I'm studying the model theory notes of https://faculty.math.illinois.edu/~anush/Courses/2016F.Math571.MT/Henson--van%20den%20Dries.pdf for model theory. I'm finding it difficult with the 6.11 exercise:
Let $L$ be the first order language with two binary function symbols ∩ and ∪, a unary function symbol c, and two constant symbols 0 and 1. For each set S let P(S) denote the $L$-structure based on the power set of S. That is, the underlying set of P(S) is the collection of all subsets of S, we interpret ∩,∪,c as intersection, union, and complement, respectively, and we interpret 0,1 as ∅,S, respectively. Let K be the class of all $L$- structures that are isomorphic to P(S) for some set S. Show that K is not axiomatizable.
I think the solution involves arguing that K is axiomatizable and then finding a contradiction. If anyone can give a comprehensive answer I would appreciate it.

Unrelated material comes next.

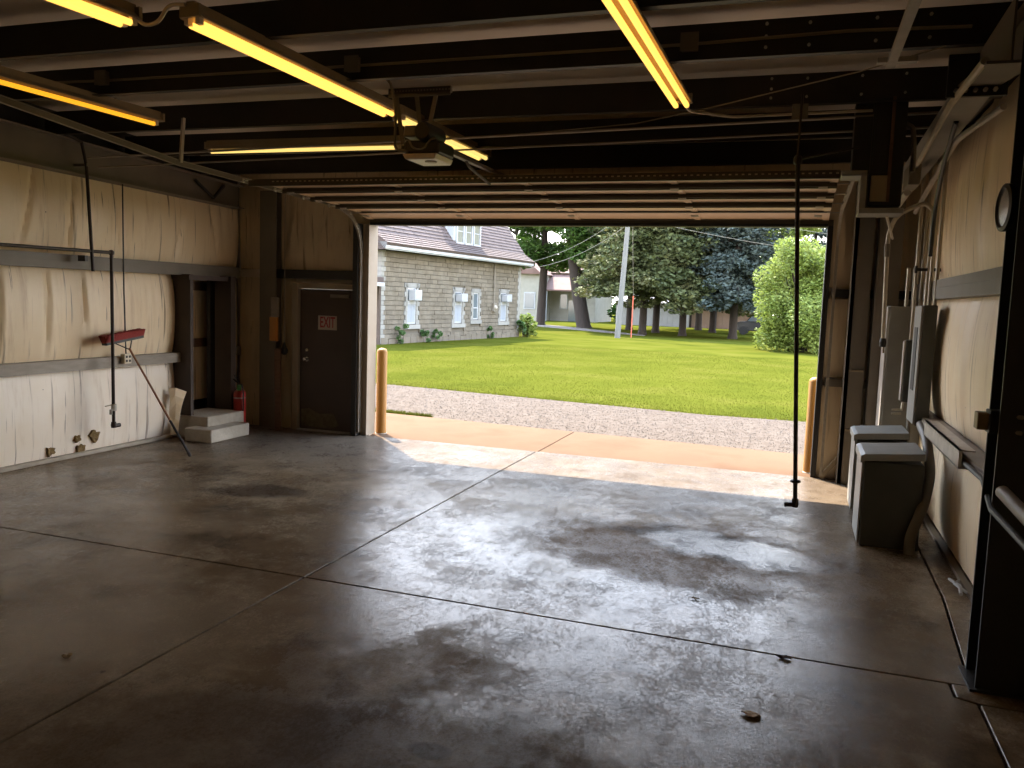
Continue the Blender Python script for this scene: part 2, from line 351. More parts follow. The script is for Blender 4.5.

Suppose for a contradiction that the class $K$ is axiomatisable by some first-order theory $T$. Consider the structure $P(\mathbb{N})$, which is in $K$. This structure is infinite (it has cardinality $2^{\aleph_0}$). By the downward Löwenheim-Skolem theorem there is then a countable elementary substructure $A \preceq P(\mathbb{N})$. Being an elementary substructure means in particular that $A$ satisfies the same sentences as $P(\mathbb{N})$. So because $P(\mathbb{N}) \models T$ we also have $A \models T$. That would mean that $A$ is in the class $K$. By definition of $K$ we then have that $A$ is of the form $P(S)$ for some infinite set $S$. Because $|S| \geq \aleph_0$ we have: $$ |A| = |P(S)| = 2^{|S|} \geq 2^{\aleph_0}. $$ But this contradicts that $A$ is countable. So we find our contradiction and conclude that the class $K$ cannot be first-order axiomatisable.